A list is a set of entries of a certain length. You can find out how long by using len(list). The first entry is at position [0] and the last one is at [length -1] you can get the entries by using numbers in square brackets or variables that represent numbers. So if current_node =5 then list[current_node] will get the 6th entry on the list unless the list is shorter than 6 entries in which case it will give an out of range error.
That’s why it’s easier to pop entries until you have an empty list. Then you can use list[0] continuiously but you’ll still have to use an if list argument to avoid an error at the end.
I know next to nothing about vector math either but I do know that you can add or subtract a vector from a world position to create a new worldPosition, in effect moving the object in the same way dloc does in the movement actuator.
Hi, I had an intense migraine yesterday so I couldn’t really look at your example.
After looking at your script I’m pretty sure you know more about programming than I do, so sorry if my explanations are sometimes a little condescending, If I don’t know how much someone knows I end up explaining everything.
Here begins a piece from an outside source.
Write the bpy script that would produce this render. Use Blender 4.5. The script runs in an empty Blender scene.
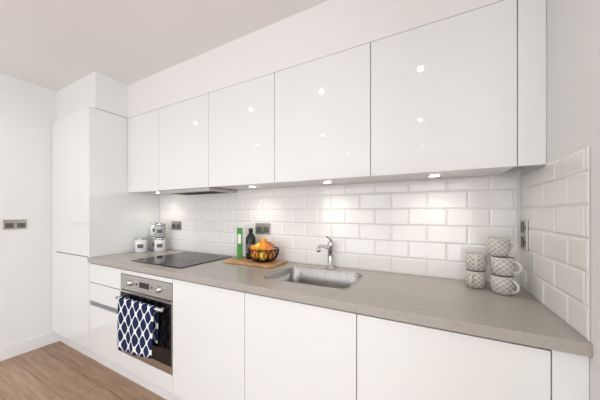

Looking again at your script and the Blend files you posted it looks like you’re trying to match up the objects on two axis at the same time. It’s something I’ve done before when I didn’t know a better way (actually I was trying to line up a targeting reticule with the screen position of a target and there was no way of setting the screen position so I had to incrementally adjust the world position until it just about matched the screen position of the target). It is possible, but you should match the x position first, and then match the y position.
Anyway, it’s far better to use vectors, that way you can be more accurate and direct.
For the structure of you code you need something like this:
if you've reached the end of the list:
finish
else:
if the current node is close enough:
make the next node the current node
else:
move closer to the current node
Whether you pop the list, or whether you increment an index, or whether you move using vectors or by incrementally adjusting the x and y world position shouldn’t matter to the above structure.
I usually insert some print statements in to my code when testing new structures to find where it is failing. In the above case I’d do this:
if you've reached the end of the list:
print ("finished")
finish
else:
if the current node is close enough:
print ("node_reached:" + str(current_node.name))
make the next node the current node
print ("moving to next node:" + str(current_node.name))
else:
print("moving..." + str(own,worldPosition) + "/" + str(current_node.worldPosition))
move closer to the current node
That will give you feedback about what state the code was in when it failed. Sometimes knowing that will tell you what failed in the code and what didn’t.
Thanks for the compliment and all I really appreciate it.
You are amongst the most the oldest members of the forum I doubt I know more than you about anything.
My wife is going to be having another baby, so my projects are limited at the moment to things which I can do solo. I don’t want to drag other people in to a project and then have to jump ship as soon as the little’un pops out. I know from the last one that there’s be a few months where I’m just too busy to do anything, including sleep.
But for now I’ve got a bit of time to muck about on some experiments of my own, and offer help or advice or suggestions to anyone who needs it.
@Somking_mirror
All the best to you and the little one.
Below is a blend file which is identical to the one Smoking_mirror posted in post 18, the only difference is the fact that I created the “current_node” property using Blender Python API and not the Blender GUI.
Why do the two properties act differently? Is there something I did wrong or is this how things are suppose to be.
Note: I tried using a variable to represent the “current_node” but it did not work(I describe the problem in post 22).
Thanks. Any Help and Solutions will be greatly appreciated.
Well, if you use a local variable it will be rewritten every time the script executes. You only want to update the variable when the object reaches the waypoint. It’s best to use a property, though you could store it in a global dictionary if you wanted.
Actually there’s a couple of ways to do this, one is as I’ve done it which is to update every logic tic. That’s a bit intensive and could get processor hungry if you’ve got a lot of agents. It’s also only really good for non-physics based games and works best with a data driven program rather than the usual Blender Object orientated programming.
The other way to do it would be to use a collision sensor and actually place blocks at the node co-ordinates. You could set up a “track to” actuator and a movement actuator and let blender’s built in physics based simulation go to work. Then you only need to update the track to target when there is a collision with the active node. That’s actually slightly faster to process because of the compiled nature of logic bricks. You don’t have to set the always sensor to pulse mode, the built in logic will control everything for you.
It’s up to you how to structure your project but that should be one of the first things to decide, whether you’re going to work with Blender’s inbuilt physics or if you want to control everything yourself. Data driven approaches do have some advantages, namely that you can better control large groups of agents to handle group AI better (with things like formations and tactical movement) but the emergent behavior approach of Object orientated programming is able to produce some pretty intelligent seeming AI behavior using simple rules and states.
Different approaches may be better suited to different game genres too. For example a history sim like Civilization or a RTS like red Alert would benefit from a data driven approach, while a FPS or racing game would be better to use real world physics and autonomous agents.
I’m going to be using this one in both a RPG and an RTS game so Iv’e opted for the data driven approach.